If you are one of the lucky Potterheads who has indulged in an actual Butterbeer at the Wizarding World of Harry Potter in Universal, you can stand aside and wait your turn for the cupcake version. The Sweet Avenue Bake Shop in Rutherford, NJ was offering these gourmet Harry Potter cupcakes for a limited time. Their Butterbeer cupcake is a “cream soda cake filled with butterscotch syrup and topped with butterscotch frosting and a Hogwart’s House Ring” They look so damn delicious I wish I could just grab one and shove it directly into my stomach to skip all the chewing nonsense and other red tape.

Sweet Avenue Bake Shop NJ

Sweet Avenue is a “gourmet vegan cupcakery” and is 100% dairy, egg, and cholesterol free. Friends and family members have told me that their cupcakes are amazing, but I have yet to try them so it looks like I need to plan a date with some cupcakes. The flavors they offer are creative and aren’t limited to the boring old varieties you’ve had a million times at every birthday party in your life. Sweet Ave. even offered Charlie Sheen cupcakes when he enjoyed his short lived wave of insane popularity.

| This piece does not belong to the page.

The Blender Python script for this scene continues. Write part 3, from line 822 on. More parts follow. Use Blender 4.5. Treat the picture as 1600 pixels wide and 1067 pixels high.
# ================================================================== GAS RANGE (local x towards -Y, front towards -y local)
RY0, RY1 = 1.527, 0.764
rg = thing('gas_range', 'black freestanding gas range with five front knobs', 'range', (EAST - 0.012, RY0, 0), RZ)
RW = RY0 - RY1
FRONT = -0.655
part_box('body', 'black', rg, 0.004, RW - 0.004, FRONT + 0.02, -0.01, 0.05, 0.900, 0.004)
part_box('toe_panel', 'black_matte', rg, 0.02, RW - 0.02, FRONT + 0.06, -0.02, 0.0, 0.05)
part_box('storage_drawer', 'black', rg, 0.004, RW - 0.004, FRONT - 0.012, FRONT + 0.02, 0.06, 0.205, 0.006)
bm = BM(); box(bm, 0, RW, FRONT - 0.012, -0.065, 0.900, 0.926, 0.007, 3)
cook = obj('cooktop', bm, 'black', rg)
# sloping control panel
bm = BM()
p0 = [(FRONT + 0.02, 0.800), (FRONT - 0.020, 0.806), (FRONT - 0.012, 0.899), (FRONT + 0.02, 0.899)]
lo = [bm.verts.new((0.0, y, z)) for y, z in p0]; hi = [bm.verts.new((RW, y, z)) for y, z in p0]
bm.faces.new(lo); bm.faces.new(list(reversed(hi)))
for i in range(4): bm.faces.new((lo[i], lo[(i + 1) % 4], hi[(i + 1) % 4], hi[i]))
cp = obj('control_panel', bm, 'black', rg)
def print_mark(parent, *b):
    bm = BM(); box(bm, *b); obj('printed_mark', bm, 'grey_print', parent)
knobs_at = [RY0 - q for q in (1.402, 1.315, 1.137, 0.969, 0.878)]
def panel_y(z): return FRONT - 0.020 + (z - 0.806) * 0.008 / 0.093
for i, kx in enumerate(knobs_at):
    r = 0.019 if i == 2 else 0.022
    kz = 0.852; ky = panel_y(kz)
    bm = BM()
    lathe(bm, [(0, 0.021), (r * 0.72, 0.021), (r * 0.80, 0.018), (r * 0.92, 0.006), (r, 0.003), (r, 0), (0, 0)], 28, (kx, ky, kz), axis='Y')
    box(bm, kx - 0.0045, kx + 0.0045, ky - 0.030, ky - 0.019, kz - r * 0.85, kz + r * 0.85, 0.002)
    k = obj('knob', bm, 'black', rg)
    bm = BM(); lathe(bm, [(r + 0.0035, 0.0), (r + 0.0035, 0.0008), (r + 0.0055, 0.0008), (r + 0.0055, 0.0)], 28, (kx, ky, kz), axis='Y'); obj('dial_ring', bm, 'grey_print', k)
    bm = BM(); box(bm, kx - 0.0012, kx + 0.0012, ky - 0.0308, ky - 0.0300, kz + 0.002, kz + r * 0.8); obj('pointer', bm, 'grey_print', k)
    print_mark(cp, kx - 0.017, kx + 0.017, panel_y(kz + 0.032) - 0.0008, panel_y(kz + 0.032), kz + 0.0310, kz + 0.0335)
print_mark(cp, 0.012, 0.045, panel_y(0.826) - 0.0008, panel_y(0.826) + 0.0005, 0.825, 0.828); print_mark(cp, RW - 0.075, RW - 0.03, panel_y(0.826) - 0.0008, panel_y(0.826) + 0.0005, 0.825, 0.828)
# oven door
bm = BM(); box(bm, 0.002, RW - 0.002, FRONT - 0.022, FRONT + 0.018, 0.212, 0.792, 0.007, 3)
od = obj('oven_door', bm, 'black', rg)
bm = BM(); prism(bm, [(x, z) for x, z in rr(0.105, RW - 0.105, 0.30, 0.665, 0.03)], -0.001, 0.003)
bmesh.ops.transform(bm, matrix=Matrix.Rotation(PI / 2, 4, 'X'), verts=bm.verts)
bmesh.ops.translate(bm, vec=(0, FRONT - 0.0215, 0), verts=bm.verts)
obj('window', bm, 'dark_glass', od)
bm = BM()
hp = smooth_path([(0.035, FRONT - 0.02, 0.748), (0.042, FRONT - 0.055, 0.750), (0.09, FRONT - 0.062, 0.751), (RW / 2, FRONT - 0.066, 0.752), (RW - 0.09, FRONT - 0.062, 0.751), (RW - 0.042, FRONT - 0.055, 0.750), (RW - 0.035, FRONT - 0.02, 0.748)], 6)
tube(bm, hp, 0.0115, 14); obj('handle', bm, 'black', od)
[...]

They sold their last batch of Butterbeer cupcakes on the weekend. I wish I didn’t miss out on them. Looks like I’ll have to sample some of their other flavors such as Blue Hawaiian, Boston Creme, Cotton Candy, Lemon Raspberry, Sangria, Peanut Butter Chip, and the one that will probably be my favorite: Mint Chocolate. They are making my mouth water as we speak. If you’re a Potterhead maybe you can help me conjure up a spell to bring these Butterbeer cupcakes back?